"""

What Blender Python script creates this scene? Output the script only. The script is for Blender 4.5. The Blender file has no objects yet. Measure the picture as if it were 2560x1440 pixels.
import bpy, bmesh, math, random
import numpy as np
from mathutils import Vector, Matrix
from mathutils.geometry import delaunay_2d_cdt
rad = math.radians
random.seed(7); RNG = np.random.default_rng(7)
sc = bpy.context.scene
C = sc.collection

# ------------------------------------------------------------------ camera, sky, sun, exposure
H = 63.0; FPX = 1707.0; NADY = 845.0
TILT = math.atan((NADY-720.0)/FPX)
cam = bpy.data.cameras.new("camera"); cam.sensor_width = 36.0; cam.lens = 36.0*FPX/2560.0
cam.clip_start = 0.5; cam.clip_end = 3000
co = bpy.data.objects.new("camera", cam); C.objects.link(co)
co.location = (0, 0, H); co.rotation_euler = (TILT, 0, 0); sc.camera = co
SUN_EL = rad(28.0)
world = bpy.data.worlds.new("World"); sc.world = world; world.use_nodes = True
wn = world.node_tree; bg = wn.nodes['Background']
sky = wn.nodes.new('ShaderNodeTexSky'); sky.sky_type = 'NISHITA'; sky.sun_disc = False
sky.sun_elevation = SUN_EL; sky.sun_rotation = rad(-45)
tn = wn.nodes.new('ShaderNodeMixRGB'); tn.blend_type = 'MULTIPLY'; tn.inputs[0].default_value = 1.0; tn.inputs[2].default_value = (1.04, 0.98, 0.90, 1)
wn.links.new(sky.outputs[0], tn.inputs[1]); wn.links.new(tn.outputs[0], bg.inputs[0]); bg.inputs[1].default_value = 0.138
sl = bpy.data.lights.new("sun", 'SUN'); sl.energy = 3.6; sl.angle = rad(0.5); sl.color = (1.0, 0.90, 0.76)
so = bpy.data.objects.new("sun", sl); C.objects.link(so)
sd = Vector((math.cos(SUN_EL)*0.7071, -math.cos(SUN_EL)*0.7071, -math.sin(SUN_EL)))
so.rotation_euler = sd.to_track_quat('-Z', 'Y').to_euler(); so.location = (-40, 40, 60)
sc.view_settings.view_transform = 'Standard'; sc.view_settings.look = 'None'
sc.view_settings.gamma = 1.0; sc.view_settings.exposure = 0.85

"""

**What this task involves:** Once more, set down the full listing, verbatim.

**Written solution:**
What Blender Python script creates this scene? Output the script only. The script is for Blender 4.5. The Blender file has no objects yet. Measure the picture as if it were 2560x1440 pixels.
import bpy, bmesh, math, random
import numpy as np
from mathutils import Vector, Matrix
from mathutils.geometry import delaunay_2d_cdt
rad = math.radians
random.seed(7); RNG = np.random.default_rng(7)
sc = bpy.context.scene
C = sc.collection

# ------------------------------------------------------------------ camera, sky, sun, exposure
H = 63.0; FPX = 1707.0; NADY = 845.0
TILT = math.atan((NADY-720.0)/FPX)
cam = bpy.data.cameras.new("camera"); cam.sensor_width = 36.0; cam.lens = 36.0*FPX/2560.0
cam.clip_start = 0.5; cam.clip_end = 3000
co = bpy.data.objects.new("camera", cam); C.objects.link(co)
co.location = (0, 0, H); co.rotation_euler = (TILT, 0, 0); sc.camera = co
SUN_EL = rad(28.0)
world = bpy.data.worlds.new("World"); sc.world = world; world.use_nodes = True
wn = world.node_tree; bg = wn.nodes['Background']
sky = wn.nodes.new('ShaderNodeTexSky'); sky.sky_type = 'NISHITA'; sky.sun_disc = False
sky.sun_elevation = SUN_EL; sky.sun_rotation = rad(-45)
tn = wn.nodes.new('ShaderNodeMixRGB'); tn.blend_type = 'MULTIPLY'; tn.inputs[0].default_value = 1.0; tn.inputs[2].default_value = (1.04, 0.98, 0.90, 1)
wn.links.new(sky.outputs[0], tn.inputs[1]); wn.links.new(tn.outputs[0], bg.inputs[0]); bg.inputs[1].default_value = 0.138
sl = bpy.data.lights.new("sun", 'SUN'); sl.energy = 3.6; sl.angle = rad(0.5); sl.color = (1.0, 0.90, 0.76)
so = bpy.data.objects.new("sun", sl); C.objects.link(so)
sd = Vector((math.cos(SUN_EL)*0.7071, -math.cos(SUN_EL)*0.7071, -math.sin(SUN_EL)))
so.rotation_euler = sd.to_track_quat('-Z', 'Y').to_euler(); so.location = (-40, 40, 60)
sc.view_settings.view_transform = 'Standard'; sc.view_settings.look = 'None'
sc.view_settings.gamma = 1.0; sc.view_settings.exposure = 0.85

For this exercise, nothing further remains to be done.